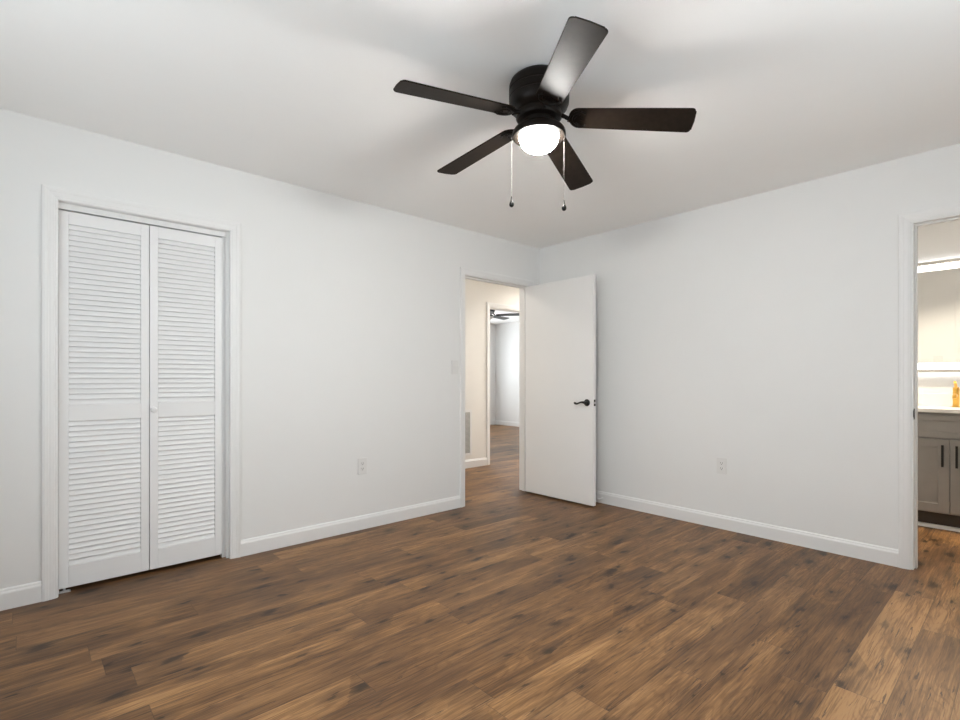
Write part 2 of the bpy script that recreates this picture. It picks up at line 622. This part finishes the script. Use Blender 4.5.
t1 = MB()
casing(t1, C0 - 0.004, C1 + 0.001, CHD + 0.002, PL, 1.07)
jamb(t1, C0, C1, CHD, WT, PL)
t1.box(0.9165, C1, RY1 + 0.054, RY1 + 0.090, FZ, CHD).box(C1 - 0.014, C1, RY1 + 0.022, RY1 + 0.034, FZ, CHD)
t1.box(C0, C1, RY1 + 0.040, RY1 + 0.085, 2.016, CHD)      # bifold track
struct('trim_1', t1, M_TRIM, 'white moulded casing and jambs around the louvered closet', 'door trim')
t2 = MB()
casing(t2, E0 - RV, E1 + RV, EHD + RV, PL)
casing(t2, E0 - RV, E1 + RV, EHD + RV, PLb)
jamb(t2, E0, E1, EHD, WT, PL, (0.04, 0.075))
struct('trim_2', t2, M_TRIM, 'white moulded casing and jambs around the entry doorway to the hall', 'door trim')
t3 = MB()
casing(t3, B0 - 0.011, B1 + 0.011, BHD + 0.008, PR, 0.97)
casing(t3, B0 - RV, B1 + RV, BHD + RV, PRb)
jamb(t3, B0, B1, BHD, WT, PR, (0.045, 0.08))
t3o = struct('trim_3', t3, M_TRIM, 'white moulded casing and jambs around the bathroom doorway', 'door trim')
sp_ = MB().box(RX1 + 0.004, RX1 + 0.036, B1 - 0.0022, B1 + 0.001, 0.890, 0.952)
sp_.prism([(-0.010, 0.0), (0.012, 0.0), (0.012, 0.010), (0.004, 0.013), (-0.006, 0.012)],
          lambda a, b_: (RX1 - 0.001 - b_ * 0.5, B1 - 0.0022 + 0.0 * a, 0.921 + a * 1.9),
          lambda a, b_: (RX1 - 0.001 - b_ * 0.5, B1 + 0.0006, 0.921 + a * 1.9))
sp_.build('strike_plate', M_BLACK, t3o)
t4 = MB()
casing(t4, H0 - RV, H1 + RV, HHD + RV, PH)
jamb(t4, H0, H1, HHD, WT, PH, (0.04, 0.075))
struct('trim_4', t4, M_TRIM, 'white casing around the bedroom doorway across the hall', 'door trim')

BB = [(0.0, 0.0), (0.013, 0.0), (0.013, 0.086), (0.0115, 0.092), (0.0085, 0.097), (0.0075, 0.104), (0.004, 0.109), (0.0, 0.110)]


def baseboard(name, p0, p1, nrm, label, mat=None):
    """board along p0-p1 with nrm pointing into the room"""
    mb = MB()
    n = Vector((*nrm, 0))
    rings = [[Vector((*p, 0)) + n * t + Vector((0, 0, max(z, FZ))) for t, z in BB] for p in (p0, p1)]
    mb.loft(rings)
    struct(name, mb, mat or M_TRIM, label, 'baseboard')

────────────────

§ Written instruction: Each line of the data should be quoted exactly, with pictures left out.

§ The answer:
Write part 2 of the bpy script that recreates this picture. It picks up at line 622. This part finishes the script. Use Blender 4.5.
t1 = MB()
casing(t1, C0 - 0.004, C1 + 0.001, CHD + 0.002, PL, 1.07)
jamb(t1, C0, C1, CHD, WT, PL)
t1.box(0.9165, C1, RY1 + 0.054, RY1 + 0.090, FZ, CHD).box(C1 - 0.014, C1, RY1 + 0.022, RY1 + 0.034, FZ, CHD)
t1.box(C0, C1, RY1 + 0.040, RY1 + 0.085, 2.016, CHD)      # bifold track
struct('trim_1', t1, M_TRIM, 'white moulded casing and jambs around the louvered closet', 'door trim')
t2 = MB()
casing(t2, E0 - RV, E1 + RV, EHD + RV, PL)
casing(t2, E0 - RV, E1 + RV, EHD + RV, PLb)
jamb(t2, E0, E1, EHD, WT, PL, (0.04, 0.075))
struct('trim_2', t2, M_TRIM, 'white moulded casing and jambs around the entry doorway to the hall', 'door trim')
t3 = MB()
casing(t3, B0 - 0.011, B1 + 0.011, BHD + 0.008, PR, 0.97)
casing(t3, B0 - RV, B1 + RV, BHD + RV, PRb)
jamb(t3, B0, B1, BHD, WT, PR, (0.045, 0.08))
t3o = struct('trim_3', t3, M_TRIM, 'white moulded casing and jambs around the bathroom doorway', 'door trim')
sp_ = MB().box(RX1 + 0.004, RX1 + 0.036, B1 - 0.0022, B1 + 0.001, 0.890, 0.952)
sp_.prism([(-0.010, 0.0), (0.012, 0.0), (0.012, 0.010), (0.004, 0.013), (-0.006, 0.012)],
          lambda a, b_: (RX1 - 0.001 - b_ * 0.5, B1 - 0.0022 + 0.0 * a, 0.921 + a * 1.9),
          lambda a, b_: (RX1 - 0.001 - b_ * 0.5, B1 + 0.0006, 0.921 + a * 1.9))
sp_.build('strike_plate', M_BLACK, t3o)
t4 = MB()
casing(t4, H0 - RV, H1 + RV, HHD + RV, PH)
jamb(t4, H0, H1, HHD, WT, PH, (0.04, 0.075))
struct('trim_4', t4, M_TRIM, 'white casing around the bedroom doorway across the hall', 'door trim')

BB = [(0.0, 0.0), (0.013, 0.0), (0.013, 0.086), (0.0115, 0.092), (0.0085, 0.097), (0.0075, 0.104), (0.004, 0.109), (0.0, 0.110)]


def baseboard(name, p0, p1, nrm, label, mat=None):
    """board along p0-p1 with nrm pointing into the room"""
    mb = MB()
    n = Vector((*nrm, 0))
    rings = [[Vector((*p, 0)) + n * t + Vector((0, 0, max(z, FZ))) for t, z in BB] for p in (p0, p1)]
    mb.loft(rings)
    struct(name, mb, mat or M_TRIM, label, 'baseboard')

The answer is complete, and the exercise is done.